Não obstante a cláusula penal ter-se incorporado como sucessora do “passe”, ainda prevalece a possibilidade de aplicação da multa rescisória nos contratos profissionais de trabalho entre atletas e entidades de prática desportiva (artigo 479 da CLT). Aí entra a discussão: O clube, ao rescindir o contrato de um atleta que se revelou péssimo jogador no terceiro mês de contrato deverá pagar a ele tanto a cláusula penal milionária quanto a multa rescisória já prevista na CLT (bilateralidade)? Ou deverá pagar somente a multa rescisória prevista na CLT, pois a cláusula penal é de natureza desportiva e é devida ao clube e não ao atleta (uniteralidade)? Por uma razão óbvia, tão óbvia quanto simples, aos olhos de qualquer julgador justo, a segunda alternativa é a correta. Mas, infelizmente, por muitos anos diversos juízes não pensaram desta forma e aplicaram a primeira opção, condenando os clubes deste país a pagar milhões a jogadores pernas de pau que trabalharam pouquísismos meses, distorcendo a inteligência da Lei Pelé. Ou seja, criou-se a melhor profissão do mundo: “O péssimo jogador de futebol”.  Contudo, o TST, ainda bem, parece que pacificou o entendimento de que a cláusula penal é devida somente ao clube em caso de rescisão de contrato por parte do atleta, mas, por outro lado, o legado do passado deixou os cofres dos clubes recheados de dívidas impagáveis com trabalhadores que não trabalham um semestre sequer. Triste e irreversível.

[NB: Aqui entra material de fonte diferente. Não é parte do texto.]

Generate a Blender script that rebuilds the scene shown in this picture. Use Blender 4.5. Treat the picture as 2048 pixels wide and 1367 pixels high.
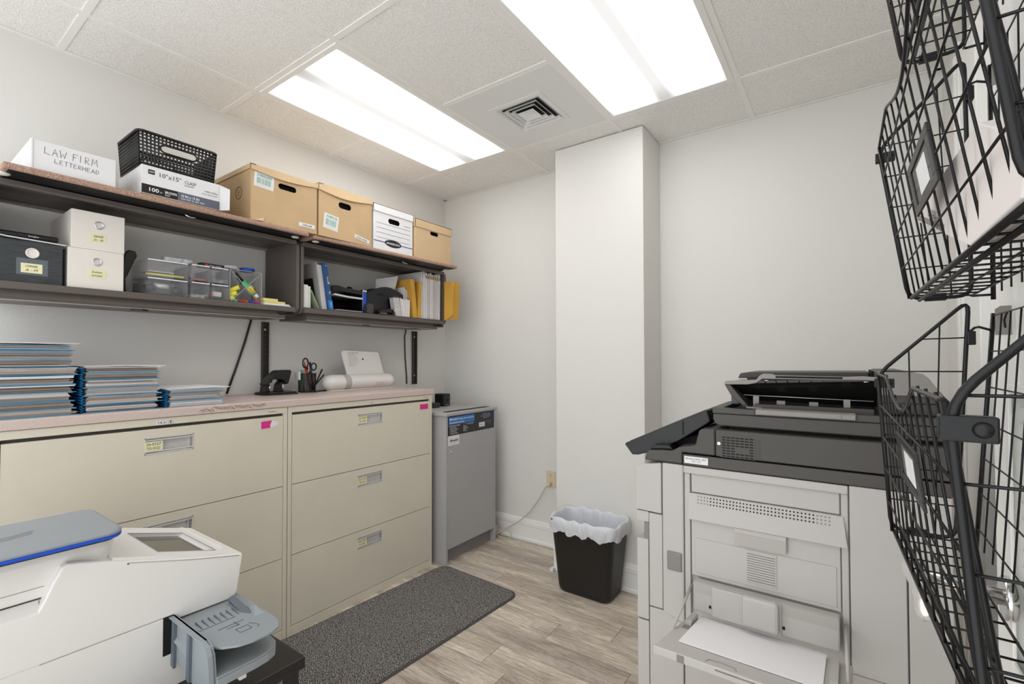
import bpy, bmesh, math, random
from mathutils import Vector, Matrix
random.seed(7)
C = bpy.context.scene.collection
for o in list(bpy.data.objects): bpy.data.objects.remove(o)
# ------------------------------------------------------------------ camera, world, exposure
F, YAW, PITCH, ROLL, H = 950.27, 0.62555, 0.01865, -0.0018, 1.2398
cd = bpy.data.cameras.new('camera'); cam = bpy.data.objects.new('camera', cd); C.objects.link(cam)
cam.location = (0, 0, H)
fw = Vector((-math.sin(YAW)*math.cos(PITCH), math.cos(YAW)*math.cos(PITCH), math.sin(PITCH)))
rt0 = Vector((math.cos(YAW), math.sin(YAW), 0)); up0 = rt0.cross(fw)
rt = rt0*math.cos(ROLL)+up0*math.sin(ROLL); up = up0*math.cos(ROLL)-rt0*math.sin(ROLL)
cam.rotation_euler = Matrix((rt, up, -fw)).transposed().to_euler()
cd.sensor_width = 36; cd.lens = F/2048*36
cd.shift_x = (1024-1009.79)/2048; cd.shift_y = (699.39-683.5)/2048
cd.clip_start = 0.02; cd.clip_end = 50
bpy.context.scene.camera = cam
vs = bpy.context.scene.view_settings
vs.view_transform = 'Standard'; vs.look = 'None'; vs.gamma = 1; vs.use_curve_mapping = False
vs.exposure = 0.5
w = bpy.data.worlds.new('world'); bpy.context.scene.world = w; w.use_nodes = True
w.node_tree.nodes['Background'].inputs[0].default_value = (.965, .985, 1.0, 1)
w.node_tree.nodes['Background'].inputs[1].default_value = 1.55
XL, YB, YC, XC1, XC2, XR, HC = -2.5604, 2.7431, 2.4646, -1.4067, -0.8725, 0.3437, 2.4821
XC = -2.0465
GX, GY, U = -2.2139, -0.1260, 0.6096
YN = -0.35                                     # shell cut open behind the camera, added so world light fills the room
# ------------------------------------------------------------------ materials
def s2l(c): return tuple(((x/255)/12.92 if x/255 <= .04045 else ((x/255+.055)/1.055)**2.4) for x in c)
MATS = {}
def mat(name, rgb, rough=.5, metal=0, var=0, vscale=20, bump=0, bscale=200, stretch=None, trans=0, alpha=1, emit=0, spec=.5, rnd=0, coat=0, rgb2=None, speck=None):
    if name in MATS: return MATS[name]
    m = bpy.data.materials.new(name); m.use_nodes = True; nt = m.node_tree; N = nt.nodes; L = nt.links
    b = N['Principled BSDF']; col = (*s2l(rgb), 1)
    b.inputs['Base Color'].default_value = col; b.inputs['Roughness'].default_value = rough
    b.inputs['Metallic'].default_value = metal; b.inputs['Transmission Weight'].default_value = trans
    b.inputs['Alpha'].default_value = alpha; b.inputs['Specular IOR Level'].default_value = spec
    if coat: b.inputs['Coat Weight'].default_value = coat
    if emit:
        b.inputs['Emission Color'].default_value = col; b.inputs['Emission Strength'].default_value = emit
    tc = N.new('ShaderNodeTexCoord'); mp = N.new('ShaderNodeMapping'); L.new(tc.outputs['Object'], mp.inputs[0])
    if stretch: mp.inputs['Scale'].default_value = stretch
    cur = None
    if var or rgb2:
        n = N.new('ShaderNodeTexNoise'); n.inputs['Scale'].default_value = vscale; n.inputs['Detail'].default_value = 5
        L.new(mp.outputs[0], n.inputs['Vector'])
        r = N.new('ShaderNodeValToRGB'); r.color_ramp.elements[0].position = .35; r.color_ramp.elements[1].position = .65
        L.new(n.outputs['Fac'], r.inputs[0])
        mx = N.new('ShaderNodeMix'); mx.data_type = 'RGBA'; L.new(r.outputs[0], mx.inputs[0])
        c2 = s2l(rgb2) if rgb2 else tuple(x*(1-var) for x in s2l(rgb))
        mx.inputs[6].default_value = (*c2, 1); mx.inputs[7].default_value = col
        cur = mx.outputs[2]
    if speck:
        n = N.new('ShaderNodeTexNoise'); n.inputs['Scale'].default_value = speck[0]; n.inputs['Detail'].default_value = 1
        L.new(tc.outputs['Object'], n.inputs['Vector'])
        r = N.new('ShaderNodeValToRGB'); r.color_ramp.elements[0].position = speck[1]-.04; r.color_ramp.elements[1].position = speck[1]+.04
        L.new(n.outputs['Fac'], r.inputs[0])
        mx = N.new('ShaderNodeMix'); mx.data_type = 'RGBA'; L.new(r.outputs[0], mx.inputs[0])
        if cur: L.new(cur, mx.inputs[6])
        else: mx.inputs[6].default_value = col
        mx.inputs[7].default_value = (*s2l(speck[2]), 1); cur = mx.outputs[2]
    if rnd:
        oi = N.new('ShaderNodeObjectInfo'); hs = N.new('ShaderNodeHueSaturation')
        ma = N.new('ShaderNodeMapRange'); ma.inputs[3].default_value = 1-rnd; ma.inputs[4].default_value = 1+rnd*.6
        L.new(oi.outputs['Random'], ma.inputs[0]); L.new(ma.outputs[0], hs.inputs['Value'])
        if cur: L.new(cur, hs.inputs['Color'])
        else: hs.inputs['Color'].default_value = col
        cur = hs.outputs[0]
    if cur: L.new(cur, b.inputs['Base Color'])
    if bump:
        n = N.new('ShaderNodeTexNoise'); n.inputs['Scale'].default_value = bscale; n.inputs['Detail'].default_value = 3
        L.new(mp.outputs[0], n.inputs['Vector'])
        bp = N.new('ShaderNodeBump'); bp.inputs['Strength'].default_value = bump; bp.inputs['Distance'].default_value = .002
        L.new(n.outputs['Fac'], bp.inputs['Height']); L.new(bp.outputs[0], b.inputs['Normal'])
    MATS[name] = m; return m
M = {}
M['wall'] = mat('wall_paint', (222,220,216), .75, bump=.28, bscale=130)
M['trim'] = mat('trim_paint', (236,235,232), .4)
M['tile'] = mat('ceiling_tile', (244,242,238), .95, bump=.8, bscale=260, speck=(420, .6, (196,193,188)))
M['tee'] = mat('ceiling_tee', (238,236,232), .5)
M['metalwhite'] = mat('vent_white', (226,226,224), .45)
M['black'] = mat('black_plastic', (13,13,14), .42)
M['dark'] = mat('deep_black', (8,8,8), .8)
M['wire'] = mat('black_wire', (11,11,13), .38, spec=.35)
M['beige'] = mat('beige_enamel', (216,209,192), .42, var=.04, vscale=6)
M['counter'] = mat('speckled_laminate', (208,190,182), .4, speck=(600, .62, (170,146,138)))
M['shelf'] = mat('brown_metal', (92,84,79), .42, bump=.08, bscale=900)
M['shelfd'] = mat('dark_brown_metal', (62,56,52), .45)
M['mottle'] = mat('mottled_fabric', (196,164,144), .9, speck=(520, .5, (132,100,88)), bump=.5, bscale=700)
M['kraft'] = mat('kraft_board', (198,168,128), .8, var=.1, vscale=9, bump=.15, bscale=60)
M['kraft2'] = mat('kraft_board_pale', (206,178,140), .8, var=.06, vscale=12, bump=.1, bscale=60)
M['kraftd'] = mat('kraft_edge', (176,138,92), .85)
M['paper'] = mat('white_paper', (236,235,236), .7)
M['paper2'] = mat('grey_white_paper', (205,202,202), .8)
M['card'] = mat('white_card', (226,225,226), .55, var=.03, vscale=8)
M['cream'] = mat('cream_card', (226,220,212), .6, var=.04, vscale=7)
M['note'] = mat('yellow_note', (226,222,178), .8)
M['ink'] = mat('grey_ink', (70,70,74), .8)
M['inkb'] = mat('black_ink', (25,25,28), .8)
M['inkg'] = mat('teal_ink', (70,150,130), .8)
M['inkblue'] = mat('blue_ink', (70,80,150), .8)
M['white'] = mat('white_lettering', (240,240,240), .6)
M['copl'] = mat('copier_light', (186,182,178), .5, bump=.06, bscale=1500)
M['copd'] = mat('copier_dark', (70,66,62), .5, bump=.06, bscale=1500)
M['copg'] = mat('copier_grey', (130,125,120), .5)
M['mach'] = mat('machine_white', (226,223,219), .4, bump=.04, bscale=1500)
M['lid'] = mat('slate_plastic', (146,152,157), .35, var=.05, vscale=5)
M['blue'] = mat('royal_blue', (20,80,200), .4)
M['tray'] = mat('tray_grey', (142,149,153), .4)
M['trayd'] = mat('tray_grey_dark', (96,103,112), .45)
M['screen'] = mat('dark_screen', (86,80,70), .06, spec=.9)
M['chrome'] = mat('chrome', (215,215,215), .15, metal=1)
M['alu'] = mat('brushed_aluminium', (214,212,210), .35, metal=.35)
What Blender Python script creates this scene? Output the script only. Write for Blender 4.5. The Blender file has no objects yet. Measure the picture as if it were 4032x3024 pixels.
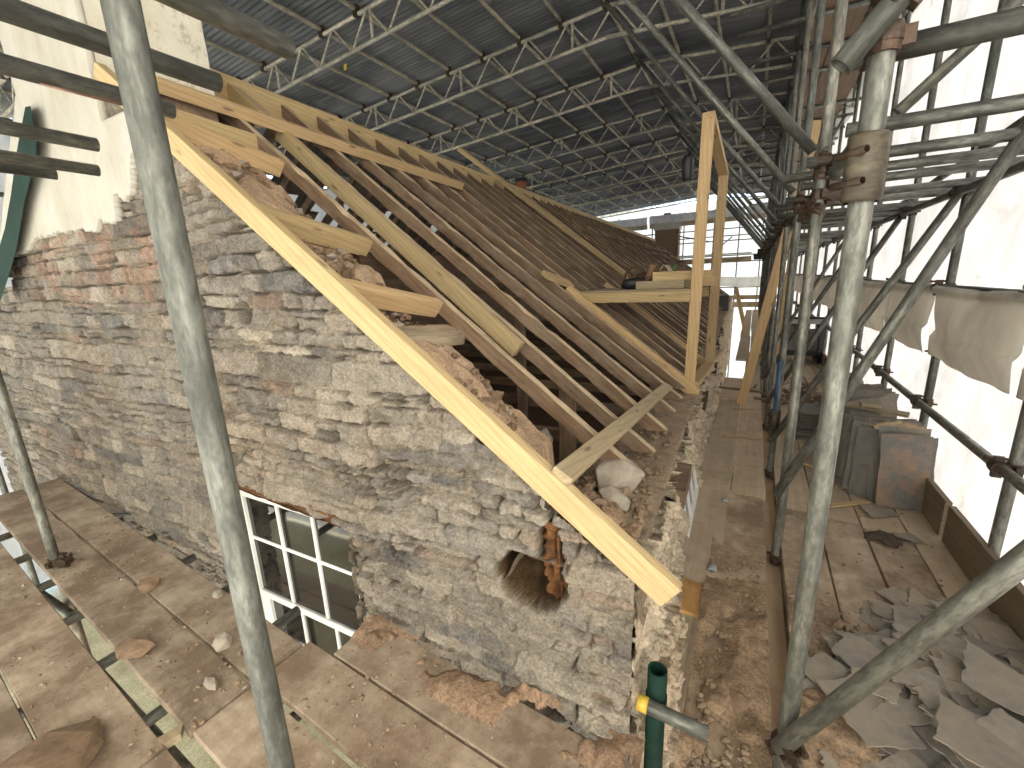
import bpy, math, random
import numpy as np
from mathutils import Vector, Matrix
R_ = math.radians
rnd = random.Random(7)
C = bpy.context.scene.collection
scene = bpy.context.scene

# ---------------------------------------------------------------- camera
CAM = Vector((0, 0, 1.58))
FPX, CX, CY = 1692.0, 2016.0, 1512.0
ROT = Matrix(((0.87598326, -0.07930455, 0.47577738),
              (0.48082959, 0.2216128, -0.84834584),
              (-0.03816067, 0.9719046, 0.23226108)))
cam = bpy.data.cameras.new('camera')
cam.sensor_width = 36; cam.lens = FPX / 4032 * 36
cam.clip_start = 0.05; cam.clip_end = 400
co = bpy.data.objects.new('camera', cam); C.objects.link(co)
co.matrix_world = Matrix.Translation(CAM) @ ROT.to_4x4()
scene.camera = co
# ---------------------------------------------------------------- light
SUN_EL, SUN_AZ = R_(44), R_(100)          # azimuth measured from +y towards +x
w = bpy.data.worlds.new('World'); scene.world = w; w.use_nodes = True
nt = w.node_tree; nt.nodes.clear()
sky = nt.nodes.new('ShaderNodeTexSky'); sky.sky_type = 'NISHITA'; sky.sun_disc = False
sky.sun_elevation = SUN_EL; sky.sun_rotation = SUN_AZ; sky.dust_density = 2.0
bg = nt.nodes.new('ShaderNodeBackground'); bg.inputs[1].default_value = 0.15
wo = nt.nodes.new('ShaderNodeOutputWorld')
nt.links.new(sky.outputs[0], bg.inputs[0]); nt.links.new(bg.outputs[0], wo.inputs[0])
sun = bpy.data.lights.new('sun', 'SUN'); sun.energy = 4.5; sun.angle = R_(0.5); sun.color = (1, .945, .86)
so = bpy.data.objects.new('sun', sun); C.objects.link(so)
sd = Vector((math.cos(SUN_EL) * math.sin(SUN_AZ), math.cos(SUN_EL) * math.cos(SUN_AZ), math.sin(SUN_EL)))
so.rotation_euler = (-sd).to_track_quat('-Z', 'Y').to_euler(); so.location = sd * 40
vs = scene.view_settings
vs.view_transform = 'Standard'; vs.look = 'None'; vs.gamma = 1; vs.exposure = 2.75
scene.cycles.max_bounces = 10; scene.cycles.diffuse_bounces = 7; scene.cycles.transmission_bounces = 6
scene.cycles.caustics_reflective = False; scene.cycles.caustics_refractive = False

# ---------------------------------------------------------------- geometry frame of the house
TH = R_(1.6)
UX = Vector((math.cos(TH), math.sin(TH), 0)); VY = Vector((-math.sin(TH), math.cos(TH), 0)); ZZ = Vector((0, 0, 1))
HO = Vector((-.30, 1.30, 0))
def B(u, v, z): return HO + UX * u + VY * v + ZZ * z
def ray(px, py): return (ROT @ Vector((px - CX, CY - py, -FPX))).normalized()
def cast(p, n, d):
    r = ray(*p); return CAM + r * ((d - n.dot(CAM)) / n.dot(r))
def onz(p, z): return cast(p, ZZ, z)
def ony(p, y): return cast(p, Vector((0, 1, 0)), y)
def onx(p, x): return cast(p, Vector((1, 0, 0)), x)
def onv(p, v): return cast(p, VY, VY.dot(HO) + v)
def tobuild(P): q = P - HO; return q.dot(UX), q.dot(VY), P.z
PITCH = R_(38); TP = math.tan(PITCH)
def zroof(u): return .63 - TP * (u + .075)
def onroof(p, off=0):
    n = UX * TP + ZZ
    return cast(p, n, .63 + off - TP * .075 + TP * UX.dot(HO))

# ---------------------------------------------------------------- objects
WM = {}
def link(o, parent, M):
    C.objects.link(o); WM[o.name] = M
    if parent is not None:
        o.parent = parent; o.matrix_basis = WM[parent.name].inverted() @ M
    else: o.matrix_basis = M
    return o
def tag(o, label=None, cat=None, group=None, kind=None):
    if label: o['label'] = label
    if cat: o['category'] = cat
    if group: o['group'] = group
    if kind: o['kind'] = kind
    return o
def thing(name, loc, label, cat, group=None, M=None):
    o = bpy.data.objects.new(name, None); o.empty_display_size = .1
    link(o, None, M if M is not None else Matrix.Translation(loc))
    return tag(o, label, cat, group)
def mesh(name, verts, faces, mats, midx=None, smooth=False):
    me = bpy.data.meshes.new(name)
    me.from_pydata([tuple(v) for v in verts], [], faces)
    for m in (mats if isinstance(mats, (list, tuple)) else [mats]): me.materials.append(m)
    if midx is not None: me.polygons.foreach_set('material_index', midx)
    if smooth is True: me.polygons.foreach_set('use_smooth', [True] * len(me.polygons))
    elif smooth: me.polygons.foreach_set('use_smooth', smooth)
    me.update(); return me
def obj(name, me, parent=None, M=None):
    return link(bpy.data.objects.new(name, me), parent, M if M is not None else Matrix.Identity(4))
def frame(p0, p1, up=ZZ):
    x = (Vector(p1) - Vector(p0)).normalized()
    z = (Vector(up) - x * x.dot(Vector(up)))
    if z.length < 1e-4: z = Vector((1, 0, 0)) - x * x.x
    z.normalize(); y = z.cross(x)
    return Matrix(((x.x, y.x, z.x, p0[0]), (x.y, y.y, z.y, p0[1]), (x.z, y.z, z.z, p0[2]), (0, 0, 0, 1)))
def cp(o, M, parent=None):
    c = o.copy(); return link(c, parent, M)

# ---------------------------------------------------------------- materials
def nodes(name):
    m = bpy.data.materials.new(name); m.use_nodes = True
    t = m.node_tree; t.nodes.clear()
    out = t.nodes.new('ShaderNodeOutputMaterial'); p = t.nodes.new('ShaderNodeBsdfPrincipled')
    t.links.new(p.outputs[0], out.inputs[0]); return m, t, p, out
def N(t, kind, **kw):
    n = t.nodes.new(kind)
    for k, v in kw.items():
        if k.startswith('i_'): n.inputs[k[2:].replace('_', ' ')].default_value = v
        else: setattr(n, k, v)
    return n
def noise(t, src, scale, detail=4, rough=.6, sc=(1, 1, 1)):
    mp = N(t, 'ShaderNodeMapping'); mp.inputs['Scale'].default_value = sc
    t.links.new(src, mp.inputs[0])
    n = N(t, 'ShaderNodeTexNoise'); n.inputs['Scale'].default_value = scale
    n.inputs['Detail'].default_value = detail; n.inputs['Roughness'].default_value = rough
    t.links.new(mp.outputs[0], n.inputs['Vector']); return n.outputs['Fac']
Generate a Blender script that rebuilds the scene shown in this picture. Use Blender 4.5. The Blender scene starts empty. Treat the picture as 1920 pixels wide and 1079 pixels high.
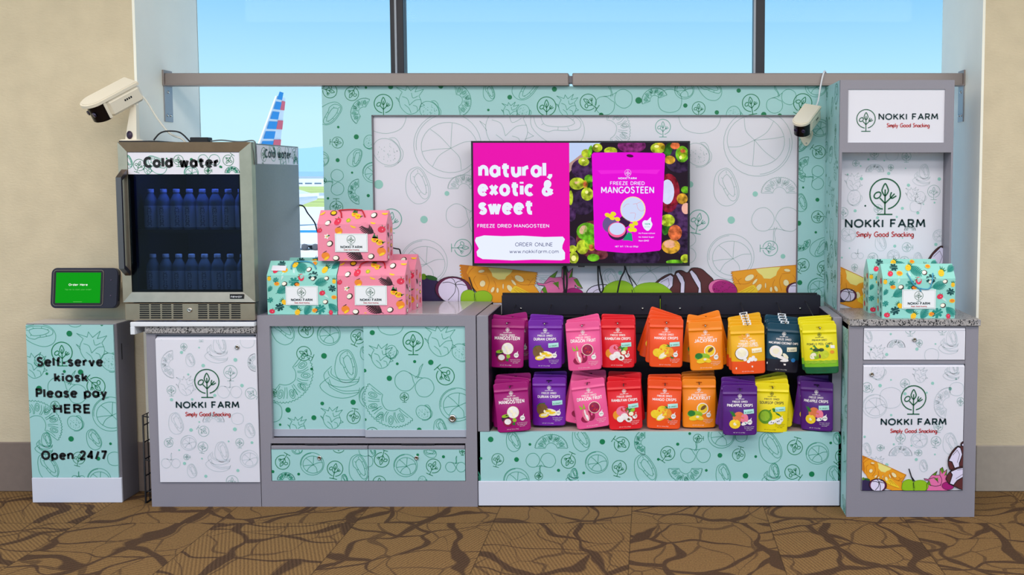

É claro e cristalino como água que a cláusula penal de natureza desportiva é de responsabilidade exclusiva do atleta e deverá ser paga por ele ou pelo clube que o contratar quando este der causa ao encerramento do vínculo empregatício durante o contrato. Querem um exemplo? João, jogador do Remo, está dando um show durante o campeonato paraense, revelando-se um craque de bola. De uma hora pra outra os dirigentes remistas recebem uma ligação do Real Madrid, que deseja o João no seu time para o campeonato espanhol. Aplica-se a cláusula penal, tendo o Real Madrid que desembolsar os milhões da cláusula contratual do João aos cofres do glorioso Clube do Remo, como forma de compensação. É para isto que ela serve e não para enriquecer os péssimos jogadores da noite pro dia, como já foi feito com muita habitualidade (e acho que ainda é feito), infelizmente. Está evidente que precisamos, urgentemente, de uma legislação trabalhista específica para a atividade futebolística.